Saturday, April 8, 2017

Going in Style [2017]

MPAA (PG-13)  CNS/USCCB (A-III) (2 1/2 Stars)  AVClub (C)  Fr. Dennis (3 Stars)

IMDb listing
CNS/USCCB (J. Mulderig) review
Los Angeles Times (K. Turan) review (C. Lemire) review
AVClub (A.A. Dowd) review

Going in Style [2017] (directed by Zach Braff, screenplay by Theodore Melfi, story by Edward Cannon) is not a complicated movie and there have been similar ones made recently as well, notably: the Ben Stiller / Alan Alda / Eddie Murphy, et al starring light dramedy Tower Heist [2011], the essentially "Igor / Frankenstein" but _real_ Andrew Garfield / Michael Shannon starring horror story 99 Homes [2014] (about the culture of "vulture capitalism" in the real estate market in-and-around Orlando, Florida after the 2008 Financial Crisis), the docudrama The Big Short [2015] (about six financial odd-balls who actually _made billions_ by _betting_ on the 2008 Crash) and finally the George Clooney / Julia Roberts starring vehicle Money Monster [2016] (about a guy who storms into a CFN-style "investment talk show" wanting to just start _shooting people_ who caused him to stupidly lose his life savings).  All these films brim with (and at some point _begin_ to exploit...) obvious resentment born of the view that the rich / connected people of Wall Street have essentially looted the futures of the poor and middle class of this country for their financial benefit ... and have largely gotten away with it.

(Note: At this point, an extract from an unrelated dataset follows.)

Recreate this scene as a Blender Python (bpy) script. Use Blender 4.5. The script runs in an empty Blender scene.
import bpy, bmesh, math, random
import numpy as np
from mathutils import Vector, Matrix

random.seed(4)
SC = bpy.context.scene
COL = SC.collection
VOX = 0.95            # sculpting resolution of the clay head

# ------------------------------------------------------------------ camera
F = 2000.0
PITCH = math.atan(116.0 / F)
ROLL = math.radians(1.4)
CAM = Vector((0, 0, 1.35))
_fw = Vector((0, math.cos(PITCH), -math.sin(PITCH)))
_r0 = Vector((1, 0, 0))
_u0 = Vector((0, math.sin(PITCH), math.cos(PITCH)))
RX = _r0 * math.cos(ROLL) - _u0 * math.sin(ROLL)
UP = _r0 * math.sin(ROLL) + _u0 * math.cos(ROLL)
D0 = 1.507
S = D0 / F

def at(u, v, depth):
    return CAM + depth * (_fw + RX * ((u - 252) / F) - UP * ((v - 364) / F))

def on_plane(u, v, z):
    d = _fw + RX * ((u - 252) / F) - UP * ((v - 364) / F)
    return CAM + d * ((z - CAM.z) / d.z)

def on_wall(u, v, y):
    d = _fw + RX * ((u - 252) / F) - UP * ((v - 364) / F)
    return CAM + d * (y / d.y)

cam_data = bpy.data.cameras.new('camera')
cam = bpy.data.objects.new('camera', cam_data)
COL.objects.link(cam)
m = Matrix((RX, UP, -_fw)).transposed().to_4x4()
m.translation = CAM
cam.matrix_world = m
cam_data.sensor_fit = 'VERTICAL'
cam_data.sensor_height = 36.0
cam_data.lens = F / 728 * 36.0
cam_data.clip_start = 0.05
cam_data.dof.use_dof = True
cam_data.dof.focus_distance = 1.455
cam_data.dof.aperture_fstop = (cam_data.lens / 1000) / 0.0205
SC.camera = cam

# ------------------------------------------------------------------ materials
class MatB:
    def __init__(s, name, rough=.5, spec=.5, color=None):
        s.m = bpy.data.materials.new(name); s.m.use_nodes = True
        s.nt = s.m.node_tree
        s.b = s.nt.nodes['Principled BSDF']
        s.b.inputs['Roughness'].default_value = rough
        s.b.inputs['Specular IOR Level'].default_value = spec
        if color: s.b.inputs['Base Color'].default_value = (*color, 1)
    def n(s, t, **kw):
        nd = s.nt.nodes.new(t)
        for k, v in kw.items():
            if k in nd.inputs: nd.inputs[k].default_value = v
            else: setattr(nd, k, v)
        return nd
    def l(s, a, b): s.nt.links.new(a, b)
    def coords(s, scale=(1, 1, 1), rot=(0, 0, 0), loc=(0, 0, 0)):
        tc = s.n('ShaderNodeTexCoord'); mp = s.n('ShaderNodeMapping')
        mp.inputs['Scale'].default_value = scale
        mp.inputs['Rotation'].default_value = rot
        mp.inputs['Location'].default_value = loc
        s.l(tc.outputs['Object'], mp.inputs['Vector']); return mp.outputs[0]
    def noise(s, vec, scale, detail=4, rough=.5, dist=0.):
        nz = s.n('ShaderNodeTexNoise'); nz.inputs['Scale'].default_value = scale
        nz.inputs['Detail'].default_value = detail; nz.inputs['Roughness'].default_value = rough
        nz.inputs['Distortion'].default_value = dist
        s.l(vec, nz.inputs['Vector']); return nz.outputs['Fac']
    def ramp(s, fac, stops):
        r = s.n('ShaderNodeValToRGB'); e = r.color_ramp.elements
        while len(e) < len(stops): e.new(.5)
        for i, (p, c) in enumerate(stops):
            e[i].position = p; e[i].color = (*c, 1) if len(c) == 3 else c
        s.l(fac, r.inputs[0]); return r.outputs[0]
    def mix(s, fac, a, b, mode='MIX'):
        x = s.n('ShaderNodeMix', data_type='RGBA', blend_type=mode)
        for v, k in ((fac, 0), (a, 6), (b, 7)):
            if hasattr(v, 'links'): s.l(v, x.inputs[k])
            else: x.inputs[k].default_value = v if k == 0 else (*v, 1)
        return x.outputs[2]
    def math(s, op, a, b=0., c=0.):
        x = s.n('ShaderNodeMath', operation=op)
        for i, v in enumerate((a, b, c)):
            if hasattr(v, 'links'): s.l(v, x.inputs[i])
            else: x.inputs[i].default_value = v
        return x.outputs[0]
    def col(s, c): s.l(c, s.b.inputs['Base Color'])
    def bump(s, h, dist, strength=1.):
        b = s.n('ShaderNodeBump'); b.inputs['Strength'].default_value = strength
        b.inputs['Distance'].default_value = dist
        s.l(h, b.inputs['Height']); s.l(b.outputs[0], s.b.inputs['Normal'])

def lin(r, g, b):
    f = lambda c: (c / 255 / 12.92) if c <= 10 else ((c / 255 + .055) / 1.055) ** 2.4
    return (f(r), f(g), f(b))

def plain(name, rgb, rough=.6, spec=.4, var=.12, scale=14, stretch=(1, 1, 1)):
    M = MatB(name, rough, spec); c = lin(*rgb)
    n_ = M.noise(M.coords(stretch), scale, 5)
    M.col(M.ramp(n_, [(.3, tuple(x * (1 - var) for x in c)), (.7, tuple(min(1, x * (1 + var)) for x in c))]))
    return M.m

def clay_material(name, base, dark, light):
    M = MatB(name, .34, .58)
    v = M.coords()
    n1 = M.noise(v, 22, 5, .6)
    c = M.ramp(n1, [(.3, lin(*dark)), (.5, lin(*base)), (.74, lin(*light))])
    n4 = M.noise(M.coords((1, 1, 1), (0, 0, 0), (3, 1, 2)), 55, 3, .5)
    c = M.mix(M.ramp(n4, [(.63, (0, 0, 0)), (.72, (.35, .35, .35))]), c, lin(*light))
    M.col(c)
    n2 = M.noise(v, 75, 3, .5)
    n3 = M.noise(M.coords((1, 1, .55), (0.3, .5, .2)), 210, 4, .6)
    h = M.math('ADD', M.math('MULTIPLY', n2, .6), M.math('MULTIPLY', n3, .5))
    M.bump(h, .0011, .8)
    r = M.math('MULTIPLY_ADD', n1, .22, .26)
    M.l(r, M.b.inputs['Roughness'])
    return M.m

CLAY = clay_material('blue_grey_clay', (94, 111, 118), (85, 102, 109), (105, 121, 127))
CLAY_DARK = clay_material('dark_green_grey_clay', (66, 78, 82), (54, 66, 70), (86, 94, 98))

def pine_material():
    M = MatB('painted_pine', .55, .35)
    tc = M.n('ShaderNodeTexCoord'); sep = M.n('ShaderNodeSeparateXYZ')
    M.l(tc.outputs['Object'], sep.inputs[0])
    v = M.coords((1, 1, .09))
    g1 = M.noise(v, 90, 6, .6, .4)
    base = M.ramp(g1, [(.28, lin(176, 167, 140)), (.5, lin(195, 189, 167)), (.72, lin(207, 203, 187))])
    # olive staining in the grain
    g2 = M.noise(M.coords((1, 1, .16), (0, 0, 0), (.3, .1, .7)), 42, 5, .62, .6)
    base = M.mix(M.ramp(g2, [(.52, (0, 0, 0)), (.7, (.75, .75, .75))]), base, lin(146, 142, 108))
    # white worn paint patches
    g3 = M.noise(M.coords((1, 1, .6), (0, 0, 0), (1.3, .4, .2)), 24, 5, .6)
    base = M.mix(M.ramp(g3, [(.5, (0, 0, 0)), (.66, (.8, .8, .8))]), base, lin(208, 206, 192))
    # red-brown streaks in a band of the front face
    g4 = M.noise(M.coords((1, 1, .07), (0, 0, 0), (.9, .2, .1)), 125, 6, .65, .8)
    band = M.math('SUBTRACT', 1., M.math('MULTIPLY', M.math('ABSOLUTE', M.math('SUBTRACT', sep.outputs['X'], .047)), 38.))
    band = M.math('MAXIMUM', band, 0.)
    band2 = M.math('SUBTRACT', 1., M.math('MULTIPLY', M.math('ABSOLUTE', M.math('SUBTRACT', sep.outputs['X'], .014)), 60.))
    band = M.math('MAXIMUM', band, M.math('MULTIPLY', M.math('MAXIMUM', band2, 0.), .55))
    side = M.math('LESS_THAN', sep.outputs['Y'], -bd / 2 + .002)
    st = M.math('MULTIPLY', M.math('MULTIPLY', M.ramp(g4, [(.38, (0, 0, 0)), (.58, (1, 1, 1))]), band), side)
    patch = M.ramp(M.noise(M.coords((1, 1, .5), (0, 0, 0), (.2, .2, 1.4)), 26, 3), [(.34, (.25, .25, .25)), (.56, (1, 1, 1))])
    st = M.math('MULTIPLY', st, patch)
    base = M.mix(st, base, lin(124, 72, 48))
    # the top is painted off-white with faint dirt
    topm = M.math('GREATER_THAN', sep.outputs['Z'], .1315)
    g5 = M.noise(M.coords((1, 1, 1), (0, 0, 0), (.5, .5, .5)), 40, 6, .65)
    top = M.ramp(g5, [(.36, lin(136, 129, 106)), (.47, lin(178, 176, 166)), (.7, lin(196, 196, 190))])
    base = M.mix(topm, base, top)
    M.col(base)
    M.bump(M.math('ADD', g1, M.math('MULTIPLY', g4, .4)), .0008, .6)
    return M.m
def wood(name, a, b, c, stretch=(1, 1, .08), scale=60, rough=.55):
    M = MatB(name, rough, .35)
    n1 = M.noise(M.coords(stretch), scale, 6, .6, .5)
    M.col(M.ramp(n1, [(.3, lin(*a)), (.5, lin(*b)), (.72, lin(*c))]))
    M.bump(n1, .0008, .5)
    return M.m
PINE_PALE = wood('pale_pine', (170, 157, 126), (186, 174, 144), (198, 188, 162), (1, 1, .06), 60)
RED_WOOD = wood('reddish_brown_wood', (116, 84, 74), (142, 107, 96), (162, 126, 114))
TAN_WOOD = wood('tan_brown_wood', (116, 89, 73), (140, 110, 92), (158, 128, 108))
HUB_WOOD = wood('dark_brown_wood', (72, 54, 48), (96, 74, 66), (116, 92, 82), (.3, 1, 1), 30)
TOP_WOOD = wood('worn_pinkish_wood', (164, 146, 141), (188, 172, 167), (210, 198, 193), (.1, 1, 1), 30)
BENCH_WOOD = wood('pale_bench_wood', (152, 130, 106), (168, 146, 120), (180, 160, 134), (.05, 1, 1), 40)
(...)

In the current scenario, three retired "specialty steel workers" (played by Michael Kaine, Morgan Freeman and Alan Arkin) facing the loss of their entire pensions due to a corporate financial deal that "moved operations completely offshore" decide to rob the bank that made that financial deal possible -- "Rat Pack" (Frank Sinatra, Dean Martin, Sammy Davis, Jr) style.  Much ensues ...

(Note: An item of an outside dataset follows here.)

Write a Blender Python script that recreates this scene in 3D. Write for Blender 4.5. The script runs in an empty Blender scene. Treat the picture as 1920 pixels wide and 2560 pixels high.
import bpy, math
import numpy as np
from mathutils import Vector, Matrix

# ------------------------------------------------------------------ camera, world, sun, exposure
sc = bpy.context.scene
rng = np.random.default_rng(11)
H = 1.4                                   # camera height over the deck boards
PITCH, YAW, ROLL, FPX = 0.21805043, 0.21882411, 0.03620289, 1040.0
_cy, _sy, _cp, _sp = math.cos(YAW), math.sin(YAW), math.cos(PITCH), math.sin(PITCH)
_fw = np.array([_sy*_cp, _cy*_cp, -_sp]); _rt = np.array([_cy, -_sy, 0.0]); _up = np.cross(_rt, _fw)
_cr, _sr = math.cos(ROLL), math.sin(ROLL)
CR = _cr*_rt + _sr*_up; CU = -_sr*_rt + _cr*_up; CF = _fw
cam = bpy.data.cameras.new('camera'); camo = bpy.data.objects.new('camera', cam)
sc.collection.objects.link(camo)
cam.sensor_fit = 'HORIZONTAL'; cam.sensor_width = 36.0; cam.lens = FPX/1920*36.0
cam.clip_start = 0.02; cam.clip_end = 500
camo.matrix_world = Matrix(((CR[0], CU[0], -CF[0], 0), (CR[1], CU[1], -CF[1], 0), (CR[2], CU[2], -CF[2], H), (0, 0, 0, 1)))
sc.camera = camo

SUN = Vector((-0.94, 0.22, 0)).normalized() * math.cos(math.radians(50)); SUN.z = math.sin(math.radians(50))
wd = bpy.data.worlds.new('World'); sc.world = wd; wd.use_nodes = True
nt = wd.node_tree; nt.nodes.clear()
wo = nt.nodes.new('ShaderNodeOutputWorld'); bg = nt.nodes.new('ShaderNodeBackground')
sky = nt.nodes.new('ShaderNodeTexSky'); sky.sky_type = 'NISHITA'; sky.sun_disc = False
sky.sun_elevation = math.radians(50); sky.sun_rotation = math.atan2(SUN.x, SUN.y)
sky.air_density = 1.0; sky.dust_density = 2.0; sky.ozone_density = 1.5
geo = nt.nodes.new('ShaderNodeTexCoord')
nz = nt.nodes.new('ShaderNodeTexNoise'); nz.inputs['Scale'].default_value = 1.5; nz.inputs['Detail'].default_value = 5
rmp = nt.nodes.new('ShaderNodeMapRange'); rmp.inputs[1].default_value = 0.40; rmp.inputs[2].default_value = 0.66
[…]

Again, this is not a complicated story.  People of faith _should be_ at least _a little_ concerned about a story that, after all, GLORIFIES THEFT, even if perhaps "righteous theft."

Still, this film (and others like it) would probably never have been made if there wasn't a more or less obvious sense in society that justice has simply not been done (or even been close to having been done) with regards to the 2008 Financial Crisis that really did hurt / destroy the financial futures of tens of millions of people.

So my sense is that these kind of films will continue to be made (and continue to be quite popular) until the frustration these films have been fed by has been dealt with or otherwise dissipates.  The effects of crimes that go unpunished ... linger.